具体的な出来事の背景にあるもの
こんばんは、学びの森のキノシタです。
前回はオンライン教室の「約束事」についてご紹介しました。
今回もそんなオンライン教室つながりの出来事から、考えたことをお伝えしたいと思います。
実は、学びの森がオンライン教室を開講するきっかけになった生徒(Aくん)がいます。
Aくんは、コロナの影響が出始める少し前から、学びの森に通うことがしんどくなっていました。
ここ亀岡周辺は、言わずと知れた観光地です。
保津川下りを体験したり、嵐山までトロッコに乗ったり、都会の喧騒から少し離れて自然を満喫できるいいところ。
なので、冬以外は観光客で電車が満員になることもしばしば。
僕も毎日その電車を利用しているんですが、ハイシーズンは「もうやめて…」と思ってしまうほどです。
普段は電車が大好きなAくんも、これには参ったようです。
話を聞くと、その「人の多さ」にストレスを感じて疲れてしまうんだとか。
それもあって、学びの森に来る足も、だんだんと遠のいていっていました。
そこに新型コロナウィルスが─。
学びの森には行きたいけど、今外に出るのは不安。
そんな葛藤を抱えながら、ずっと家で暮らしていたそうです。
家での生活が長くなると、Aくんの中で学びの森と「つながってる感」も薄れていきました。
今は通うことはできないけど、学びの森にはつながっていたいし、学習もしないといけないと思っている。
少しずつ動き始めたい。
Aくんがその思いを伝えてくれたから、なんとか急いでオンライン教室の準備を進めなければ!となったわけです。
あ、そうそう、「もっとこんな風に消毒や換気、加湿をしてほしい。」と提案してくれたのもAくんでした。
そんなAくんは、オンライン教室が開講してからというもの、いつも終了前の30分に顔を出してくれていました。
今日は数学をやろうかなー。と言ってちょこちょこっと学習をスタートさせます。
質問も特になく、問題なく学習を進められている様子でした。
学習以外でも、今ハマっているゲームの話や、不安に思っていることなどを話すようになっていきました。
声を聞いていても、少しずつ元気を取り戻していっているような感じがしました。
そんなAくんがある日、こんなことを口にしたんです。
「数学はいいんだけど、英語がちょっとわからなくて進められないんだよね~…」
オンライン教室を開講してから、初めての注文です。
Aくんが使用している教材は学びの森にもスペアがあるので、今どこでつまずいているのかを画面で共有し、どんな風に手伝ったらいいか話し合いました。
説明をして、まずは問題を解いてもらう。

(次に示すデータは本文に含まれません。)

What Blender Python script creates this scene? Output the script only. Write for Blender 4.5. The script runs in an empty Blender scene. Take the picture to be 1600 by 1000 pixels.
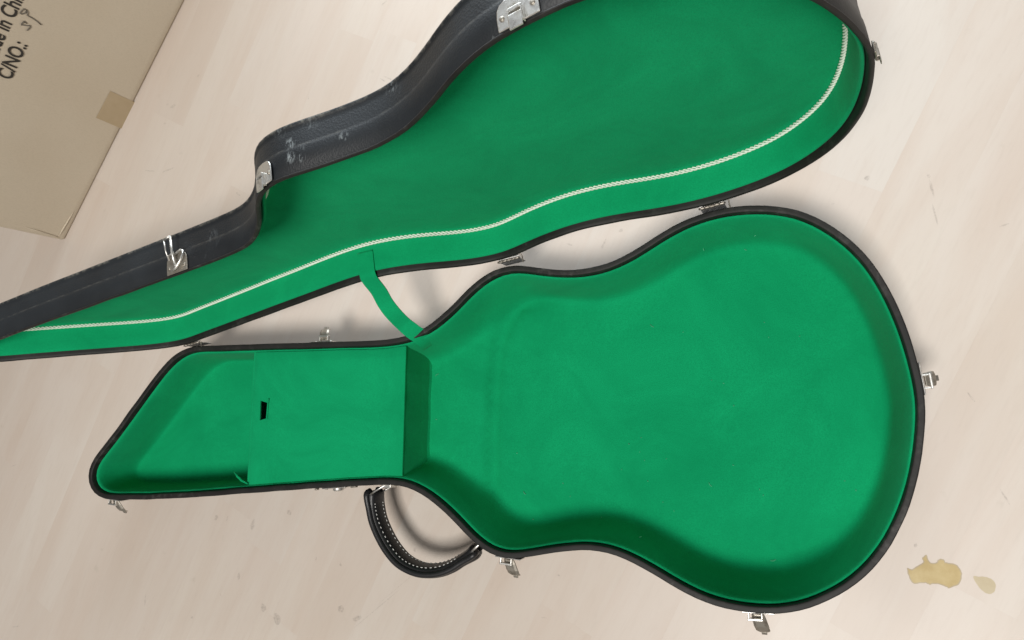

解けたらカメラで答案を見せてもらう。
間違えたところはヒントを出して、もう一度考えてもらう。
普段学びの森で個別学習をするときと同じように、英語の学習に取り組んでもらいました。
すると
「そうか、過去形にすればいいのか」
「あぁ、そんなんあったなぁ…忘れてた」
「おぉ~!できた~!」
だんだんと「できている」という実感を持って取り組んでいることがわかるような発言が増えてきました。
また、そうやって「できている」ことに対して喜びを感じている様子も画面の向こうから伝わってきました。
それからというもの、Aくんは「今日は延長しちゃおうかな~」なんていいながら学習時間を徐々に伸ばしていっています。
こんな風に、ちょっとした関わりでAくんが(僕自身も)元気になるのって不思議だなと思います。
おそらくそこに特別なことは必要ないんだと思います。
ただ、具体的に起こったことの背景に何があるのかは考えておきたいと思いました。
「英語を一緒に勉強した」という具体的な出来事の背景には、学びの森と「つながれた感」があったのかもしれません。
一緒に画面を見ながら、
これで見える?
カメラで映してー!
ホワイトボード使うのアリやな!
チャット機能でヒント出せるんちゃう?
次テキストのどこ説明しよう?
休憩いらんか?
僕はAくんとそんな試行錯誤のプロセスを共有したことで、「つながれた感」ができたように思います。
Aくんがそんな風に思っているかはわかりませんが、少なくとも今の学習の仕方には「いい感じだ」と言っています。
オンラインであっても、そうでなくても、具体的な出来事の背景にあるものを丁寧に追っていくと、関わり方のヒントが見えてくるような気がします。
他の生徒とのやりとりの中でも、その視点は大事にしていきたいなと思いました。